[Begin]

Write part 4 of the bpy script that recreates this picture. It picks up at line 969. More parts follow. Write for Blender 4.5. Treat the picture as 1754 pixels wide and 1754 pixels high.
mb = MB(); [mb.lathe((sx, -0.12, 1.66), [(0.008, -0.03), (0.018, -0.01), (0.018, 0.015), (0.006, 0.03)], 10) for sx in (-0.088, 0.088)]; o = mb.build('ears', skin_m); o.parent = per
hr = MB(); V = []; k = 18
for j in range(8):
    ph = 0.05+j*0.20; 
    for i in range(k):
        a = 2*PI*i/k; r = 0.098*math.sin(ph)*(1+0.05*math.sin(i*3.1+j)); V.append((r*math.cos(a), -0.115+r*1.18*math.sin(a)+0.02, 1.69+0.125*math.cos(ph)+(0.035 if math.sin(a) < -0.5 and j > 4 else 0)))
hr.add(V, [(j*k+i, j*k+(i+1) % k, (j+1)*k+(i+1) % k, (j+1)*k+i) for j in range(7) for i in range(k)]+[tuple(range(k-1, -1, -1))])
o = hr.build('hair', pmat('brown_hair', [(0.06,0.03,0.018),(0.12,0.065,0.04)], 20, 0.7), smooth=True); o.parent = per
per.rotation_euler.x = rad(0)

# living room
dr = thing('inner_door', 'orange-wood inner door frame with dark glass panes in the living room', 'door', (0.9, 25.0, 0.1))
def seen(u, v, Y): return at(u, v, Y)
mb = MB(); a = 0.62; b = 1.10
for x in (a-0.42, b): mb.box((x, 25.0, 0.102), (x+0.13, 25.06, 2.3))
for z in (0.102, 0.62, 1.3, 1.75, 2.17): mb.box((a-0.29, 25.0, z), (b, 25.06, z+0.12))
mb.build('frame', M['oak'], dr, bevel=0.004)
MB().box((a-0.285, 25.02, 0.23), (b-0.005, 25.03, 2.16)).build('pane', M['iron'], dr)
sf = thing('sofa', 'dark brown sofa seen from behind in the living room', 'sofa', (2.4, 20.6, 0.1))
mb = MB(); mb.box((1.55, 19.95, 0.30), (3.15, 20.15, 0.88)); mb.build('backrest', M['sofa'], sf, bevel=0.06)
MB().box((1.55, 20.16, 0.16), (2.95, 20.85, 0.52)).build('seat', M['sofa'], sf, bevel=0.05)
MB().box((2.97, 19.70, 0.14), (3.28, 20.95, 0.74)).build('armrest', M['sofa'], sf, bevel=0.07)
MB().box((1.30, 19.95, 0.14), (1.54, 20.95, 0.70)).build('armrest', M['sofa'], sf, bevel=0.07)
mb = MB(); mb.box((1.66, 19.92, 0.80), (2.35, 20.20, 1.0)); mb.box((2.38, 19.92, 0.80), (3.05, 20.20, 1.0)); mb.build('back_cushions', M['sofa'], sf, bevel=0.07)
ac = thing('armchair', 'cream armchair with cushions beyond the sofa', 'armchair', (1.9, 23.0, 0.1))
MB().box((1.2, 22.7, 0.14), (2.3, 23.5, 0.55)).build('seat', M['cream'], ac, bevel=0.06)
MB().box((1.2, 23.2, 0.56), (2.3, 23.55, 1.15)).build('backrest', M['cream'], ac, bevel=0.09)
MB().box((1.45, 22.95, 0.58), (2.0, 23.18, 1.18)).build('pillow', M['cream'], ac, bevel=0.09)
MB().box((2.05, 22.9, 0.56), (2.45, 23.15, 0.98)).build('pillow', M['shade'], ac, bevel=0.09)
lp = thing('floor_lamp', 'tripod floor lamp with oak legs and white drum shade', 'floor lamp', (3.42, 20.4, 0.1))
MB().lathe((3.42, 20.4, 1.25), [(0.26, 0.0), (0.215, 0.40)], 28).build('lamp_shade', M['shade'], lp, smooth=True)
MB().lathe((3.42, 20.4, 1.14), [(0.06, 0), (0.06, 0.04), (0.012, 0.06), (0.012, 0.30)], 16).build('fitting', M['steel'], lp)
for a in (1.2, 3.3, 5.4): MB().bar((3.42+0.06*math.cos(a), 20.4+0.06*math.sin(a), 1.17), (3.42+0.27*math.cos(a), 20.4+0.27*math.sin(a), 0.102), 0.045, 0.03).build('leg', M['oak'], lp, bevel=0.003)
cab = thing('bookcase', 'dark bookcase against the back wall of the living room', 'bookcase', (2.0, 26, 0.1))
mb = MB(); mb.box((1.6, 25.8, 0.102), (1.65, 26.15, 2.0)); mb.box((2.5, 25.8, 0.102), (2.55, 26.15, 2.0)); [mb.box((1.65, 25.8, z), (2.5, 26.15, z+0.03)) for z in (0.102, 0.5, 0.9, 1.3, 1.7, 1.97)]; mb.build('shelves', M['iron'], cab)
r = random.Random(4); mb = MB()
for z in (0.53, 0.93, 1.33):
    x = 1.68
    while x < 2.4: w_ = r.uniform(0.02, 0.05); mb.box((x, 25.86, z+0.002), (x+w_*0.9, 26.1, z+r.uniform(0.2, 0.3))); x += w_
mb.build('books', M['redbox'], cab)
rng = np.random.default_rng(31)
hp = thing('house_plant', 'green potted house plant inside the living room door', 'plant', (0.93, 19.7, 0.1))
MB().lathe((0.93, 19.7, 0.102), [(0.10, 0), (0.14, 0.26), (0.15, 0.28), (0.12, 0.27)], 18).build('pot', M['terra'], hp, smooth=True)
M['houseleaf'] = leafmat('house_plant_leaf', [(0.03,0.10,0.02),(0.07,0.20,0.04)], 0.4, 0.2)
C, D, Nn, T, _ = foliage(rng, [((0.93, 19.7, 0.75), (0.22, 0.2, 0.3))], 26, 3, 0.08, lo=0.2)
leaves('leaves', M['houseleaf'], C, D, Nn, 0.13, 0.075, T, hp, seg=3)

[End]

EXERCISE AIM
The whole listing above needs to be written out again exactly.

COMPLETE OUTPUT
Write part 4 of the bpy script that recreates this picture. It picks up at line 969. More parts follow. Write for Blender 4.5. Treat the picture as 1754 pixels wide and 1754 pixels high.
mb = MB(); [mb.lathe((sx, -0.12, 1.66), [(0.008, -0.03), (0.018, -0.01), (0.018, 0.015), (0.006, 0.03)], 10) for sx in (-0.088, 0.088)]; o = mb.build('ears', skin_m); o.parent = per
hr = MB(); V = []; k = 18
for j in range(8):
    ph = 0.05+j*0.20; 
    for i in range(k):
        a = 2*PI*i/k; r = 0.098*math.sin(ph)*(1+0.05*math.sin(i*3.1+j)); V.append((r*math.cos(a), -0.115+r*1.18*math.sin(a)+0.02, 1.69+0.125*math.cos(ph)+(0.035 if math.sin(a) < -0.5 and j > 4 else 0)))
hr.add(V, [(j*k+i, j*k+(i+1) % k, (j+1)*k+(i+1) % k, (j+1)*k+i) for j in range(7) for i in range(k)]+[tuple(range(k-1, -1, -1))])
o = hr.build('hair', pmat('brown_hair', [(0.06,0.03,0.018),(0.12,0.065,0.04)], 20, 0.7), smooth=True); o.parent = per
per.rotation_euler.x = rad(0)

# living room
dr = thing('inner_door', 'orange-wood inner door frame with dark glass panes in the living room', 'door', (0.9, 25.0, 0.1))
def seen(u, v, Y): return at(u, v, Y)
mb = MB(); a = 0.62; b = 1.10
for x in (a-0.42, b): mb.box((x, 25.0, 0.102), (x+0.13, 25.06, 2.3))
for z in (0.102, 0.62, 1.3, 1.75, 2.17): mb.box((a-0.29, 25.0, z), (b, 25.06, z+0.12))
mb.build('frame', M['oak'], dr, bevel=0.004)
MB().box((a-0.285, 25.02, 0.23), (b-0.005, 25.03, 2.16)).build('pane', M['iron'], dr)
sf = thing('sofa', 'dark brown sofa seen from behind in the living room', 'sofa', (2.4, 20.6, 0.1))
mb = MB(); mb.box((1.55, 19.95, 0.30), (3.15, 20.15, 0.88)); mb.build('backrest', M['sofa'], sf, bevel=0.06)
MB().box((1.55, 20.16, 0.16), (2.95, 20.85, 0.52)).build('seat', M['sofa'], sf, bevel=0.05)
MB().box((2.97, 19.70, 0.14), (3.28, 20.95, 0.74)).build('armrest', M['sofa'], sf, bevel=0.07)
MB().box((1.30, 19.95, 0.14), (1.54, 20.95, 0.70)).build('armrest', M['sofa'], sf, bevel=0.07)
mb = MB(); mb.box((1.66, 19.92, 0.80), (2.35, 20.20, 1.0)); mb.box((2.38, 19.92, 0.80), (3.05, 20.20, 1.0)); mb.build('back_cushions', M['sofa'], sf, bevel=0.07)
ac = thing('armchair', 'cream armchair with cushions beyond the sofa', 'armchair', (1.9, 23.0, 0.1))
MB().box((1.2, 22.7, 0.14), (2.3, 23.5, 0.55)).build('seat', M['cream'], ac, bevel=0.06)
MB().box((1.2, 23.2, 0.56), (2.3, 23.55, 1.15)).build('backrest', M['cream'], ac, bevel=0.09)
MB().box((1.45, 22.95, 0.58), (2.0, 23.18, 1.18)).build('pillow', M['cream'], ac, bevel=0.09)
MB().box((2.05, 22.9, 0.56), (2.45, 23.15, 0.98)).build('pillow', M['shade'], ac, bevel=0.09)
lp = thing('floor_lamp', 'tripod floor lamp with oak legs and white drum shade', 'floor lamp', (3.42, 20.4, 0.1))
MB().lathe((3.42, 20.4, 1.25), [(0.26, 0.0), (0.215, 0.40)], 28).build('lamp_shade', M['shade'], lp, smooth=True)
MB().lathe((3.42, 20.4, 1.14), [(0.06, 0), (0.06, 0.04), (0.012, 0.06), (0.012, 0.30)], 16).build('fitting', M['steel'], lp)
for a in (1.2, 3.3, 5.4): MB().bar((3.42+0.06*math.cos(a), 20.4+0.06*math.sin(a), 1.17), (3.42+0.27*math.cos(a), 20.4+0.27*math.sin(a), 0.102), 0.045, 0.03).build('leg', M['oak'], lp, bevel=0.003)
cab = thing('bookcase', 'dark bookcase against the back wall of the living room', 'bookcase', (2.0, 26, 0.1))
mb = MB(); mb.box((1.6, 25.8, 0.102), (1.65, 26.15, 2.0)); mb.box((2.5, 25.8, 0.102), (2.55, 26.15, 2.0)); [mb.box((1.65, 25.8, z), (2.5, 26.15, z+0.03)) for z in (0.102, 0.5, 0.9, 1.3, 1.7, 1.97)]; mb.build('shelves', M['iron'], cab)
r = random.Random(4); mb = MB()
for z in (0.53, 0.93, 1.33):
    x = 1.68
    while x < 2.4: w_ = r.uniform(0.02, 0.05); mb.box((x, 25.86, z+0.002), (x+w_*0.9, 26.1, z+r.uniform(0.2, 0.3))); x += w_
mb.build('books', M['redbox'], cab)
rng = np.random.default_rng(31)
hp = thing('house_plant', 'green potted house plant inside the living room door', 'plant', (0.93, 19.7, 0.1))
MB().lathe((0.93, 19.7, 0.102), [(0.10, 0), (0.14, 0.26), (0.15, 0.28), (0.12, 0.27)], 18).build('pot', M['terra'], hp, smooth=True)
M['houseleaf'] = leafmat('house_plant_leaf', [(0.03,0.10,0.02),(0.07,0.20,0.04)], 0.4, 0.2)
C, D, Nn, T, _ = foliage(rng, [((0.93, 19.7, 0.75), (0.22, 0.2, 0.3))], 26, 3, 0.08, lo=0.2)
leaves('leaves', M['houseleaf'], C, D, Nn, 0.13, 0.075, T, hp, seg=3)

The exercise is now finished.